Piqué admitted that saying Neymar was staying was what he hoped, not what he knew. Saying it might help make it so, maybe he could convince the Brazilian to stay. For his own sake, not just theirs. “He doesn’t know what to do,” Piqué said. “We’ll try to help him make the right decision.” Now the decision seems to be made. Whether it is the right one is yet to be seen.
A history of highest transfer fees
£1,000: Alf Common, 1905 The English striker joins Middlesbrough from Sunderland in the first four‑figure transfer fee for a player.
£10,890: David Jack, 1928 The forward’s move from Bolton to Herbert Chapman’s Arsenal is the first five-figure transfer deal, though Wanderers had wanted £13,000.
£23,000: Bernabé Ferreyra, 1932 The Argentinian became the first non-British player to break the world record, joining River Plate from Tigre.
£152,000 Luis Suárez Miramontes, 1961 The Spanish midfielder’s move from Barcelona to Internazionale is the first six-figure transfer deal.

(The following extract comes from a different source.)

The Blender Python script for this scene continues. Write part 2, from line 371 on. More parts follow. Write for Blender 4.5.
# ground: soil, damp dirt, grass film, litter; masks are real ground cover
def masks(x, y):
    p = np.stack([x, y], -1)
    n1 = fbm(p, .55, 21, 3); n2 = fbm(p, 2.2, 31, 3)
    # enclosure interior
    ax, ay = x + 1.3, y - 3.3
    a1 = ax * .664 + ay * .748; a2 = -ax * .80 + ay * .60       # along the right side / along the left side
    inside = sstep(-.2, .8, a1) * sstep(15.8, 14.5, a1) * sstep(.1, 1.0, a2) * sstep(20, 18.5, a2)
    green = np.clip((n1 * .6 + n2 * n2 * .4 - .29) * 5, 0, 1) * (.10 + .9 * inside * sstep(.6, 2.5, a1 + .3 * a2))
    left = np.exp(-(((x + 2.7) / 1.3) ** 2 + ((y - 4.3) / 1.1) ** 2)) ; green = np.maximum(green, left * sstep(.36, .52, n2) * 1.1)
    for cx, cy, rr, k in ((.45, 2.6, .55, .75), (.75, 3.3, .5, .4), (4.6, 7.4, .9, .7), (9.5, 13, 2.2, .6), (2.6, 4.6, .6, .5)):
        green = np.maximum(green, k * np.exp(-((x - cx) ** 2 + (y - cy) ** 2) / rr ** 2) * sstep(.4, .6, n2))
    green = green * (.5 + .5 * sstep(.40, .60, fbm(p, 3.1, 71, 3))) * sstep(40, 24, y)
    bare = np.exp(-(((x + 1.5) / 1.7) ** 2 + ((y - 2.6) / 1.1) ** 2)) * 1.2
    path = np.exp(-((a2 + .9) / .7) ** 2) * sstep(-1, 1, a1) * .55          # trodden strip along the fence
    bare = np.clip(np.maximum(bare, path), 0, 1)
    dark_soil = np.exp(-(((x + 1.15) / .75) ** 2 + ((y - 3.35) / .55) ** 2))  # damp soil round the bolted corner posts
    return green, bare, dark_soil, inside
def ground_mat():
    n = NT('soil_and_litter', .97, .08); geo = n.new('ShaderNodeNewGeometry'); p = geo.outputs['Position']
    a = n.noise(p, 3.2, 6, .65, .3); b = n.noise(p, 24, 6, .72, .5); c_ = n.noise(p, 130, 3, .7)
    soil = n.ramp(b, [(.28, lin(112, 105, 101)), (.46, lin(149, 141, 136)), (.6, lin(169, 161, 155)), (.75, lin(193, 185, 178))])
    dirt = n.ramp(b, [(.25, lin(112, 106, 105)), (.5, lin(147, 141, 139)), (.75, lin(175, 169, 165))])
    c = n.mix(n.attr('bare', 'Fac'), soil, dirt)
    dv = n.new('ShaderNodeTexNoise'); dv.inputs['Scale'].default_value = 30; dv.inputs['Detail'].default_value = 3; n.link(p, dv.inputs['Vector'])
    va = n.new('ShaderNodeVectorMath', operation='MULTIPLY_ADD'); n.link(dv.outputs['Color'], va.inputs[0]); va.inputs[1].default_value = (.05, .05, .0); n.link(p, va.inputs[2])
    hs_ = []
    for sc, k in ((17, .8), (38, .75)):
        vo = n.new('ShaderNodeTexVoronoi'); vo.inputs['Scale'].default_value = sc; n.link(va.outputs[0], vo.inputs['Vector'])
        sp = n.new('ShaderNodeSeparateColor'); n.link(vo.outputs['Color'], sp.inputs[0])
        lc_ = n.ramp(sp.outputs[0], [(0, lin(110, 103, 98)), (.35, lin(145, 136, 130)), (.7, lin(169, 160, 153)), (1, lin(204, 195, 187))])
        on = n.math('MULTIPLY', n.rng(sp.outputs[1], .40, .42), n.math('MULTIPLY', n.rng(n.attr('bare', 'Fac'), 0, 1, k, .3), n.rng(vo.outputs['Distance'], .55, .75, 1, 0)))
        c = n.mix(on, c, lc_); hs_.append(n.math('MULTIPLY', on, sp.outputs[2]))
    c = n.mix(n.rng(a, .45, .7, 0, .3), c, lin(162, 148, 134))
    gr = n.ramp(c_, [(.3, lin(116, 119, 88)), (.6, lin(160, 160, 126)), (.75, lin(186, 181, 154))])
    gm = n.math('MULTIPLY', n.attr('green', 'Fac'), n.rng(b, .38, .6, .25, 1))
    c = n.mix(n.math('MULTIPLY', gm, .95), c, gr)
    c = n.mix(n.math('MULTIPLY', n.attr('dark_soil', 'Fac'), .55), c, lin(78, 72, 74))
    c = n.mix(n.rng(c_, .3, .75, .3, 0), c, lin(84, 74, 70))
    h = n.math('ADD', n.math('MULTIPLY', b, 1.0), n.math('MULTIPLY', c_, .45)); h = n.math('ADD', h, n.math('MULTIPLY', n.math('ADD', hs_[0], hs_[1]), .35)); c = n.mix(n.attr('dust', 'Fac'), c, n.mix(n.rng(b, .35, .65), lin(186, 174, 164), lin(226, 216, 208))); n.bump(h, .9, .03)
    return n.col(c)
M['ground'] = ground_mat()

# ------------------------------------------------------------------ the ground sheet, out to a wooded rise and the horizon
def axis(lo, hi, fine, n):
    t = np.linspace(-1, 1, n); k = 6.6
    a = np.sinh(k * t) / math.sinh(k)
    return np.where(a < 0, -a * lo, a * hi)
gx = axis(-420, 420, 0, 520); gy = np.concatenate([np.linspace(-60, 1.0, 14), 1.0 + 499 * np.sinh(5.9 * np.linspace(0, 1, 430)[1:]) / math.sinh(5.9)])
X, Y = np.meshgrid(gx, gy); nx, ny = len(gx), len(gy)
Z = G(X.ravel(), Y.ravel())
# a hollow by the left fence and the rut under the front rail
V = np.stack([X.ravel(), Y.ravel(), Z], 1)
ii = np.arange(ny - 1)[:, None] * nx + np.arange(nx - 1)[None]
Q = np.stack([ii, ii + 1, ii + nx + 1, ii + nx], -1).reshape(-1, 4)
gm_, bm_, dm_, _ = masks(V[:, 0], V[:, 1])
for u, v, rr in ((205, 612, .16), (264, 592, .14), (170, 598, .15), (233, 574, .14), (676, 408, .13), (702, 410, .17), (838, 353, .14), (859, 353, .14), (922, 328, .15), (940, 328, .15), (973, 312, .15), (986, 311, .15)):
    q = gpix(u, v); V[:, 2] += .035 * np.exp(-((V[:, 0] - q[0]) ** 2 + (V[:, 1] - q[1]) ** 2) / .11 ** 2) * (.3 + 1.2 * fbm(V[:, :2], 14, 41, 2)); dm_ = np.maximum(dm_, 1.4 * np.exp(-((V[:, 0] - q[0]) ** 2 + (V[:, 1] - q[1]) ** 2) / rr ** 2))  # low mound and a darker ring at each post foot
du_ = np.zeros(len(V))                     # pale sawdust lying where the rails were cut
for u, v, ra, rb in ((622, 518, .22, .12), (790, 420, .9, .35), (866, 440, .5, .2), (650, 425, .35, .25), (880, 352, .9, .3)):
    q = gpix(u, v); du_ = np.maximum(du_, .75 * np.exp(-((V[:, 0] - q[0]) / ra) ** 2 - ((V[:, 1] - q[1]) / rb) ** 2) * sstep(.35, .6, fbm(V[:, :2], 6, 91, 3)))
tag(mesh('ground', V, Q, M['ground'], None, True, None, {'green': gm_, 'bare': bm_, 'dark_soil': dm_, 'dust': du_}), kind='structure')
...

£1.2m: Giuseppe Savoldi, 1975 The Italian striker, who made only four international appearances, joined Napoli from Bologna in the first £1m-plus deal.
£3m: Diego Maradona, 1982 The record was twice broken for Maradona, with his move from Boca Juniors to Barça and his £5m switch to Napoli in 1984.
£15m: Alan Shearer, 1996 The Premier League showed its emerging financial muscle when the England striker, a star at Euro 96, joined Newcastle from Blackburn.
£21.5m: Denilson, 1998 The Brazilian winger’s move from São Paulo to Real Betis was an eye opener, but Denilson never fully built on his youthful talent.
£37m: Luis Figo, 2000 The Portugal playmaker’s acrimonious move from Barcelona to Real Madrid kickstarted the galáctico era in earnest.
£80m: Cristiano Ronaldo, 2009 Real cemented their position as the game’s biggest spenders when they prised the Portuguese from Manchester United.
£89m: Paul Pogba, 2016 The Frenchman overtook Gareth Bale as the world’s most expensive player in rejoining Manchester United from Juventus.
£198m: Neymar, 2017 The Brazilian’s huge release clause means PSG have to dwarf all previous transfer records to get their man.